Going forward, Prof Ncube said the Government will streamline offshore investment approvals and promote infrastructure, agriculture, and venture capital as viable asset classes to enhance returns and drive economic transformation.
He encouraged boards of trustees to come up with benchmarks, which fund managers must surpass to get enough resources to cushion pension payments.
“So, you must also come up with bench marks, especially the investment committee of the board of trustees and the fund manager must surpass these set bench marks,” said Prof Ncube.
“Depending on the pension fund, whether it is defined contribution or defined benefit, there are types of benchmarks that fund managers should be able to beat.

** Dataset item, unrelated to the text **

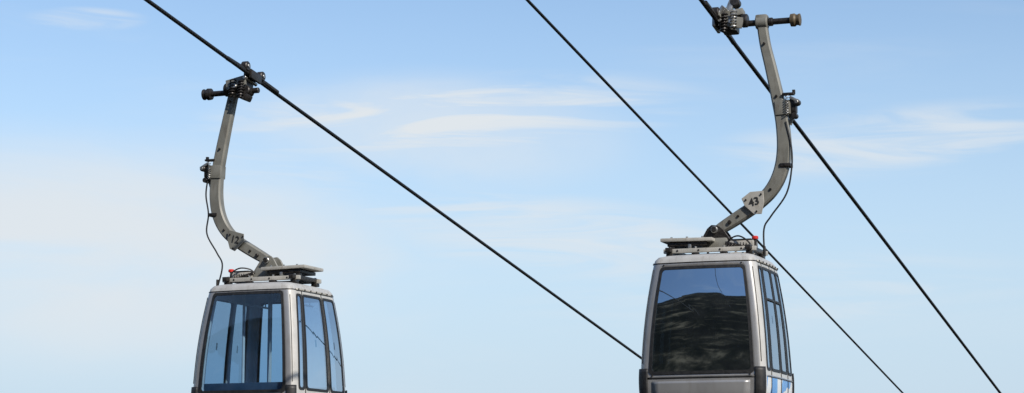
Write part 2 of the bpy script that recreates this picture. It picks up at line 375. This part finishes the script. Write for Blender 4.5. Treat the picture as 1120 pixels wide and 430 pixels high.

“What I am saying is that this is a shared responsibility with Government ensuring policy consistency and right policies and also fund managers through the pension fund boards doing the right thing in terms of following proper investment cycles,” said Prof Ncube.
Cognisant of the legacy issues affecting trust, Minister Ncube said Government was proactively rolling out a compensation programme for both depositors and pensioners.
“I know there are legacy issues from the time of hyperinflation before I became minister, values were lost.
Government has a compensation programme and it’s coming along, it is not quite there yet but we have already committed, we will do that kind of compensation for depositors and some pensioners for value loss,” he said.
Prof Ncube said going forward, IPEC has been mandated to work hard to ensure there is asset separation in terms of institutional investments from clients assets.
Commenting on the civil servants’ salaries, Minister Ncube said Government will continue to improve its workers’ salaries in both US dollar and local currency.